Lines of data
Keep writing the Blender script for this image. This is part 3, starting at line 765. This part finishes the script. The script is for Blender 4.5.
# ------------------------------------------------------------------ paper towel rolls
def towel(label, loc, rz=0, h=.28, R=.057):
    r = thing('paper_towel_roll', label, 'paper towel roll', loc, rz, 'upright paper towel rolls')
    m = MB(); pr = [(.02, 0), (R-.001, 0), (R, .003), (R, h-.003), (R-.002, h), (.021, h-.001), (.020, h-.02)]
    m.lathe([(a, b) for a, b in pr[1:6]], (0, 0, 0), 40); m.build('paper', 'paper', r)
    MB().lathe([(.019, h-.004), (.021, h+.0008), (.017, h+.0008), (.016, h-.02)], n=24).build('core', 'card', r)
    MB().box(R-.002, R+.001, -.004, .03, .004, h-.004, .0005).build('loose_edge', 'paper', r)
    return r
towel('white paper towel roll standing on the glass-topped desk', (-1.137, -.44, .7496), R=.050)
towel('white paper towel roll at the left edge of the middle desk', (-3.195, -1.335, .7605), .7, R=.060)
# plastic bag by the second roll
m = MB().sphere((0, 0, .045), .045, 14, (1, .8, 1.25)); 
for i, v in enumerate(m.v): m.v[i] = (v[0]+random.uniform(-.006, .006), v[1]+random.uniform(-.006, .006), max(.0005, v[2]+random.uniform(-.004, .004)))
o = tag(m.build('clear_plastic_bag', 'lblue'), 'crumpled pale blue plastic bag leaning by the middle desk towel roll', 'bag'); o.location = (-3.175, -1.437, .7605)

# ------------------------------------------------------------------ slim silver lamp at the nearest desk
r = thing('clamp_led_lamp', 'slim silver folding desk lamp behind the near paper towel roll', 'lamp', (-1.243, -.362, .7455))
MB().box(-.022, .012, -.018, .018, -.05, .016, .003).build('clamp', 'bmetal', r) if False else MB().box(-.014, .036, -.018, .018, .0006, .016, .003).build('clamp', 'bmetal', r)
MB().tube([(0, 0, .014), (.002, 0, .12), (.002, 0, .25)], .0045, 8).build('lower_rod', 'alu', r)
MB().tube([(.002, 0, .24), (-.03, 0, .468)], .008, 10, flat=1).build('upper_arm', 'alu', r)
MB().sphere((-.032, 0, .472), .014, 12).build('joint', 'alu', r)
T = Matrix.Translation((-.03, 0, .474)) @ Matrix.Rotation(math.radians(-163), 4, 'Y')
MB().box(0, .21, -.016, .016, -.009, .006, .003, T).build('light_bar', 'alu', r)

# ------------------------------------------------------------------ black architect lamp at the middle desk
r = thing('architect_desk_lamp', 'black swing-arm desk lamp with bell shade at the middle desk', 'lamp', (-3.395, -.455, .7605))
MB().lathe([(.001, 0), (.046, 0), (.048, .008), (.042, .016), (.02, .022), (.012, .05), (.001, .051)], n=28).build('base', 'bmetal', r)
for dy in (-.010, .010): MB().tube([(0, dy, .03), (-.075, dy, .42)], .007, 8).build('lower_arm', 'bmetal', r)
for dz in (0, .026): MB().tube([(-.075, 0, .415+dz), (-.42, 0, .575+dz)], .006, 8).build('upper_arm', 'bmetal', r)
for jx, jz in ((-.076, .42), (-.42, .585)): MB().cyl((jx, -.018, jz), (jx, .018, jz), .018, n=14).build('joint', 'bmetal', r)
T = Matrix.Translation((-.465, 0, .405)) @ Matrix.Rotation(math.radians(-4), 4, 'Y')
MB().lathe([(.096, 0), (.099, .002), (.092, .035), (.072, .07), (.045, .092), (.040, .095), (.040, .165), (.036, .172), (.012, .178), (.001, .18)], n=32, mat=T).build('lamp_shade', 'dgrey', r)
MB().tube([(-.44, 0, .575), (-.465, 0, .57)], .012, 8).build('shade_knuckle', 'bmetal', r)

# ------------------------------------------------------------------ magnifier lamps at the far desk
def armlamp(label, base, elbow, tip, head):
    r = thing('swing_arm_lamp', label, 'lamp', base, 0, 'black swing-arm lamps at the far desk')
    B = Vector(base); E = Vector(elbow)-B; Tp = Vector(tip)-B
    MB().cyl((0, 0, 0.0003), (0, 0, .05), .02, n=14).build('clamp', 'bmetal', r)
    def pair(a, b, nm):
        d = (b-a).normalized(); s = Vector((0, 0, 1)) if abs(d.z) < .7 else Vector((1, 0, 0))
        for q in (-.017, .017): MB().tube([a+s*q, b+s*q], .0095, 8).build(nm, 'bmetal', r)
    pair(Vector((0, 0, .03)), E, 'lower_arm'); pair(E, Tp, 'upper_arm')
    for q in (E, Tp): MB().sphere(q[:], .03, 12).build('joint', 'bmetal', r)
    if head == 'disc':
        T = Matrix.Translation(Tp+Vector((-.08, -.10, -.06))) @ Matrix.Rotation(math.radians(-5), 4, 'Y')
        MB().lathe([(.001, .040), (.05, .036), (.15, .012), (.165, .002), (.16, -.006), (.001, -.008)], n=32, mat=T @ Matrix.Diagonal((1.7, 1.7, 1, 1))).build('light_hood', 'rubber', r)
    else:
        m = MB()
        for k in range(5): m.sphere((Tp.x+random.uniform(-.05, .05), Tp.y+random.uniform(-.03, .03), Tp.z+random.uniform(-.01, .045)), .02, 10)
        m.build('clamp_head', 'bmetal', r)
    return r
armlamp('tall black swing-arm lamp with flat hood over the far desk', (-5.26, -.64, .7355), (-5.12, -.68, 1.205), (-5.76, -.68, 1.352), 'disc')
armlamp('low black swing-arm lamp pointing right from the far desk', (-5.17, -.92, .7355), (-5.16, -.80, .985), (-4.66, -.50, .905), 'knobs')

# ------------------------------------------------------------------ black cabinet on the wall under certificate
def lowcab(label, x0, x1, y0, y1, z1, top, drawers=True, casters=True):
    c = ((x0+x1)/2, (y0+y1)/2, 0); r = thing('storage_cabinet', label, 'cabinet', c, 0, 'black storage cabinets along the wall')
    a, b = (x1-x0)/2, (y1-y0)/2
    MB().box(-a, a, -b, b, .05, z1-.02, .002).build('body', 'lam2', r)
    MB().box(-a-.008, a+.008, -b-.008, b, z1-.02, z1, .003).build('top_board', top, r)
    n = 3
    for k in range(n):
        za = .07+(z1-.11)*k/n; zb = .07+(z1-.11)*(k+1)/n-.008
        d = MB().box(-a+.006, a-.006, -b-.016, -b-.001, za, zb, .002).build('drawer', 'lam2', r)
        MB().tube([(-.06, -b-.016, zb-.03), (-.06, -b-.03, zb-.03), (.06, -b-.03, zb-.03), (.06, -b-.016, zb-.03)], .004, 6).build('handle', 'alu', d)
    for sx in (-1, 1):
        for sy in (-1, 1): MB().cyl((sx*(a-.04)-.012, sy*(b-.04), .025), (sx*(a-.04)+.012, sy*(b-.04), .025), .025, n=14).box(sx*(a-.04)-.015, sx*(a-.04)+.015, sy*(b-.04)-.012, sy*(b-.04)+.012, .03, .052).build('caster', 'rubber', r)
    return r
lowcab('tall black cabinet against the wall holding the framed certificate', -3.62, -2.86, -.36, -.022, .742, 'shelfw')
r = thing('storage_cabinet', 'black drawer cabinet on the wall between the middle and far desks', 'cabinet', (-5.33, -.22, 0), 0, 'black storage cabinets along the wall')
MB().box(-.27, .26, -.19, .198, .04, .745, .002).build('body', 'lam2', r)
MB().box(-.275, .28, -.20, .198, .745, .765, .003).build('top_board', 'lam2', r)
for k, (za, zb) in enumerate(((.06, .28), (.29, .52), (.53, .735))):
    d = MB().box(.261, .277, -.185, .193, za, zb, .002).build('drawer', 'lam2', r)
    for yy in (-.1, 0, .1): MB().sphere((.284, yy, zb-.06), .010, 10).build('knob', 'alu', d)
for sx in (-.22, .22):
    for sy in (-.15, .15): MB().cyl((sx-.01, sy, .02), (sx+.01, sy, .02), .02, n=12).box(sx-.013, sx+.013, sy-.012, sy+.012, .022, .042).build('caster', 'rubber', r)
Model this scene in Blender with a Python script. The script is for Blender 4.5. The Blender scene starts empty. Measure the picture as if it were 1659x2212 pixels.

Challenge → Begin with the first line of the data above and, please, print each line exactly until you have printed the line containing "o = tag(m.build('clear_plastic_bag', 'lblue'), 'crumpled"; print nothing else.

Result below →
Keep writing the Blender script for this image. This is part 3, starting at line 765. This part finishes the script. The script is for Blender 4.5.
# ------------------------------------------------------------------ paper towel rolls
def towel(label, loc, rz=0, h=.28, R=.057):
    r = thing('paper_towel_roll', label, 'paper towel roll', loc, rz, 'upright paper towel rolls')
    m = MB(); pr = [(.02, 0), (R-.001, 0), (R, .003), (R, h-.003), (R-.002, h), (.021, h-.001), (.020, h-.02)]
    m.lathe([(a, b) for a, b in pr[1:6]], (0, 0, 0), 40); m.build('paper', 'paper', r)
    MB().lathe([(.019, h-.004), (.021, h+.0008), (.017, h+.0008), (.016, h-.02)], n=24).build('core', 'card', r)
    MB().box(R-.002, R+.001, -.004, .03, .004, h-.004, .0005).build('loose_edge', 'paper', r)
    return r
towel('white paper towel roll standing on the glass-topped desk', (-1.137, -.44, .7496), R=.050)
towel('white paper towel roll at the left edge of the middle desk', (-3.195, -1.335, .7605), .7, R=.060)
# plastic bag by the second roll
m = MB().sphere((0, 0, .045), .045, 14, (1, .8, 1.25)); 
for i, v in enumerate(m.v): m.v[i] = (v[0]+random.uniform(-.006, .006), v[1]+random.uniform(-.006, .006), max(.0005, v[2]+random.uniform(-.004, .004)))
o = tag(m.build('clear_plastic_bag', 'lblue'), 'crumpled pale blue plastic bag leaning by the middle desk towel roll', 'bag'); o.location = (-3.175, -1.437, .7605)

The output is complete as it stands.